### Direction
Reproduce the listing word for word. Skip any image.

### Source excerpt
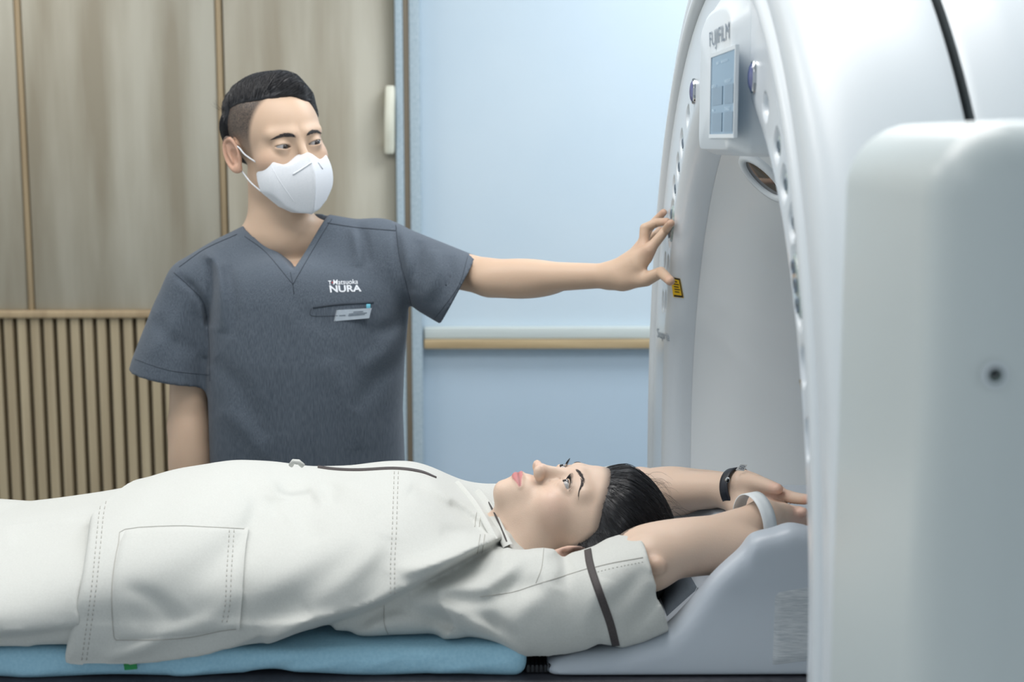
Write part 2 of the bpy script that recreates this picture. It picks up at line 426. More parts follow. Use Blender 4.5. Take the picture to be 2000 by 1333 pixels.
for a, b in (((y_r-fr, z_t), (y_l+fr, z_t+fr)), ((y_r-fr, z_b-fr), (y_l+fr, z_b)), ((y_r-fr, z_b), (y_r, z_t)), ((y_l, z_b), (y_l+fr, z_t))):
    addbox(bm, (CPX-.0022, a[0], a[1]), (CPX+.002, b[0], b[1]))
bmobj('screen_frame', bm, M_gan, cp)
sc = box('screen', (CPX-.0012, y_r, z_b), (CPX+.001, y_l, z_t), M_screen, cp)
def sp_(u, v, o=.0016): return Vector((CPX-o, y_l+(y_r-y_l)*u, z_b+(z_t-z_b)*v))
def srect(nm, u0, v0, u1, v1, m, o=.0018):
    a = [sp_(u0, v0, o), sp_(u1, v0, o), sp_(u1, v1, o), sp_(u0, v1, o)]
    return mk(nm, a, [(0, 1, 2, 3)], m, sc, False)
for u0, u1 in ((.10, .52), (.62, .96)):
    srect('screen_tile', u0, .37, u1, .60, M_scrd); srect('screen_tile', u0, .03, u1, .27, M_scrd)
def stext(t, u0, v0, u1, v1): textmesh('screen_text', t, lambda u, v: sp_(u0+(u1-u0)*u, v0+(v1-v0)*v, .0022), M_scrl, sc)
stext('001  800024', .26, .885, .72, .915); stext('WEIGHT', .62, .625, .86, .665); stext('0001', .06, .60, .24, .64); stext('TABLE', .64, .29, .84, .33); stext('IN', .10, .29, .18, .33)
lq = [UX(*q, CPX-.001) for q in ((1385, 64), (1424, 42), (1424, 86), (1386, 100))]
def logo(u, v):
    t = lq[0].lerp(lq[1], u); b = lq[3].lerp(lq[2], u); q = b.lerp(t, v); return q
textmesh('logo_lettering', 'FUJIFILM', logo, M_label, cp, bold=0.0)
# Supria lettering on the front panel, low on the far side
lq2 = [UX(*q, RX0-.001) for q in ((1283, 641), (1308, 652), (1308, 672), (1283, 664))]
def logo2(u, v):
    t = lq2[0].lerp(lq2[1], u); b = lq2[3].lerp(lq2[2], u); return b.lerp(t, v)
textmesh('model_lettering', 'Supria', logo2, M_label, ct)
# laser window at the top of the tunnel
fb = bvh_of(funnel)
def onfun(px, py, off=.002): 
    return cast(fb, px, py, off)
pc = onfun(1496, 344); print('laser', pc)
fbc = cast(fb, 1496, 344, 0.0)
d_ = ray(1496, 344).normalized(); h, nrm, _, _ = fb.ray_cast(CP, d_); nrm = nrm if nrm.dot(d_) < 0 else -nrm
tx = Vector((1, 0, 0)); tx = (tx-nrm*tx.dot(nrm)).normalized(); ty = nrm.cross(tx)
def disc(nm, prof, m, par, ax=.046, ay=.034):
    rows = [[h+nrm*o+tx*(ax*f*math.cos(a))+ty*(ay*f*math.sin(a)) for a in [2*PI*q/6+PI/6 for q in range(6)]] if False else
            [h+nrm*o+tx*(ax*f*math.cos(a))+ty*(ay*f*math.sin(a)) for a in [2*PI*q/32 for q in range(32)]] for o, f in prof]
    return grid(nm, rows, m, par, True)
lw = disc('laser_window', ((-.02, 1.06), (.004, 1.03), (.010, .96), (.010, .80), (.006, .76), (.004, .75)), M_gan, ct)
disc('window_glass', ((.004, .76), (.0045, .3), (.0045, .01)), M_lens, lw)
# yellow warning labels
def label_at(corners, X, name='warning_label'):
    q = [cast(fbp, px, py, .0015) for px, py in corners] if X is None else [UX(px, py, X) for px, py in corners]
    return q
allf = bvh_of(funnel, bpy.data.objects['front_panel'])
LQ = [(1311, 541), (1329, 544), (1336, 582), (1316, 580)]
def biq(u, v):
    t = (LQ[0][0]+(LQ[1][0]-LQ[0][0])*u, LQ[0][1]+(LQ[1][1]-LQ[0][1])*u); b = (LQ[3][0]+(LQ[2][0]-LQ[3][0])*u, LQ[3][1]+(LQ[2][1]-LQ[3][1])*u)
    return (b[0]+(t[0]-b[0])*v, b[1]+(t[1]-b[1])*v)
def lab(nm, u0, v0, u1, v1, m, par, off, n=6):
    rows = [[cast(allf, *biq(u0+(u1-u0)*i/n, v0+(v1-v0)*j/n), off) for i in range(n+1)] for j in range(n+1)]
    return grid(nm, rows, m, par)
wl = lab('warning_label', 0, 0, 1, 1, M_yel, ct, .0012)
for a in ((.0, .93, 1, 1.0), (.12, .03, .96, .12), (.88, .1, .97, .96)): lab('label_border', *a, M_black, wl, .0018)
for i in range(5): lab('label_text_line', .25, .78-i*.13, (.66, .78, .72, .80, .70)[i], .83-i*.13, M_black, wl, .0018)
# same label mirrored on the near side
def mir(o, nm, par):
    me = o.data.copy()
    for v in me.vertices: v.co.y = 2*YC-v.co.y
    me.flip_normals(); return link(bpy.data.objects.new(nm, me), None, par)
wl2 = mir(wl, 'warning_label', ct)
for c in list(wl.children): mir(c, c.name.split('.')[0], wl2)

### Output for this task
Write part 2 of the bpy script that recreates this picture. It picks up at line 426. More parts follow. Use Blender 4.5. Take the picture to be 2000 by 1333 pixels.
for a, b in (((y_r-fr, z_t), (y_l+fr, z_t+fr)), ((y_r-fr, z_b-fr), (y_l+fr, z_b)), ((y_r-fr, z_b), (y_r, z_t)), ((y_l, z_b), (y_l+fr, z_t))):
    addbox(bm, (CPX-.0022, a[0], a[1]), (CPX+.002, b[0], b[1]))
bmobj('screen_frame', bm, M_gan, cp)
sc = box('screen', (CPX-.0012, y_r, z_b), (CPX+.001, y_l, z_t), M_screen, cp)
def sp_(u, v, o=.0016): return Vector((CPX-o, y_l+(y_r-y_l)*u, z_b+(z_t-z_b)*v))
def srect(nm, u0, v0, u1, v1, m, o=.0018):
    a = [sp_(u0, v0, o), sp_(u1, v0, o), sp_(u1, v1, o), sp_(u0, v1, o)]
    return mk(nm, a, [(0, 1, 2, 3)], m, sc, False)
for u0, u1 in ((.10, .52), (.62, .96)):
    srect('screen_tile', u0, .37, u1, .60, M_scrd); srect('screen_tile', u0, .03, u1, .27, M_scrd)
def stext(t, u0, v0, u1, v1): textmesh('screen_text', t, lambda u, v: sp_(u0+(u1-u0)*u, v0+(v1-v0)*v, .0022), M_scrl, sc)
stext('001  800024', .26, .885, .72, .915); stext('WEIGHT', .62, .625, .86, .665); stext('0001', .06, .60, .24, .64); stext('TABLE', .64, .29, .84, .33); stext('IN', .10, .29, .18, .33)
lq = [UX(*q, CPX-.001) for q in ((1385, 64), (1424, 42), (1424, 86), (1386, 100))]
def logo(u, v):
    t = lq[0].lerp(lq[1], u); b = lq[3].lerp(lq[2], u); q = b.lerp(t, v); return q
textmesh('logo_lettering', 'FUJIFILM', logo, M_label, cp, bold=0.0)
# Supria lettering on the front panel, low on the far side
lq2 = [UX(*q, RX0-.001) for q in ((1283, 641), (1308, 652), (1308, 672), (1283, 664))]
def logo2(u, v):
    t = lq2[0].lerp(lq2[1], u); b = lq2[3].lerp(lq2[2], u); return b.lerp(t, v)
textmesh('model_lettering', 'Supria', logo2, M_label, ct)
# laser window at the top of the tunnel
fb = bvh_of(funnel)
def onfun(px, py, off=.002): 
    return cast(fb, px, py, off)
pc = onfun(1496, 344); print('laser', pc)
fbc = cast(fb, 1496, 344, 0.0)
d_ = ray(1496, 344).normalized(); h, nrm, _, _ = fb.ray_cast(CP, d_); nrm = nrm if nrm.dot(d_) < 0 else -nrm
tx = Vector((1, 0, 0)); tx = (tx-nrm*tx.dot(nrm)).normalized(); ty = nrm.cross(tx)
def disc(nm, prof, m, par, ax=.046, ay=.034):
    rows = [[h+nrm*o+tx*(ax*f*math.cos(a))+ty*(ay*f*math.sin(a)) for a in [2*PI*q/6+PI/6 for q in range(6)]] if False else
            [h+nrm*o+tx*(ax*f*math.cos(a))+ty*(ay*f*math.sin(a)) for a in [2*PI*q/32 for q in range(32)]] for o, f in prof]
    return grid(nm, rows, m, par, True)
lw = disc('laser_window', ((-.02, 1.06), (.004, 1.03), (.010, .96), (.010, .80), (.006, .76), (.004, .75)), M_gan, ct)
disc('window_glass', ((.004, .76), (.0045, .3), (.0045, .01)), M_lens, lw)
# yellow warning labels
def label_at(corners, X, name='warning_label'):
    q = [cast(fbp, px, py, .0015) for px, py in corners] if X is None else [UX(px, py, X) for px, py in corners]
    return q
allf = bvh_of(funnel, bpy.data.objects['front_panel'])
LQ = [(1311, 541), (1329, 544), (1336, 582), (1316, 580)]
def biq(u, v):
    t = (LQ[0][0]+(LQ[1][0]-LQ[0][0])*u, LQ[0][1]+(LQ[1][1]-LQ[0][1])*u); b = (LQ[3][0]+(LQ[2][0]-LQ[3][0])*u, LQ[3][1]+(LQ[2][1]-LQ[3][1])*u)
    return (b[0]+(t[0]-b[0])*v, b[1]+(t[1]-b[1])*v)
def lab(nm, u0, v0, u1, v1, m, par, off, n=6):
    rows = [[cast(allf, *biq(u0+(u1-u0)*i/n, v0+(v1-v0)*j/n), off) for i in range(n+1)] for j in range(n+1)]
    return grid(nm, rows, m, par)
wl = lab('warning_label', 0, 0, 1, 1, M_yel, ct, .0012)
for a in ((.0, .93, 1, 1.0), (.12, .03, .96, .12), (.88, .1, .97, .96)): lab('label_border', *a, M_black, wl, .0018)
for i in range(5): lab('label_text_line', .25, .78-i*.13, (.66, .78, .72, .80, .70)[i], .83-i*.13, M_black, wl, .0018)
# same label mirrored on the near side
def mir(o, nm, par):
    me = o.data.copy()
    for v in me.vertices: v.co.y = 2*YC-v.co.y
    me.flip_normals(); return link(bpy.data.objects.new(nm, me), None, par)
wl2 = mir(wl, 'warning_label', ct)
for c in list(wl.children): mir(c, c.name.split('.')[0], wl2)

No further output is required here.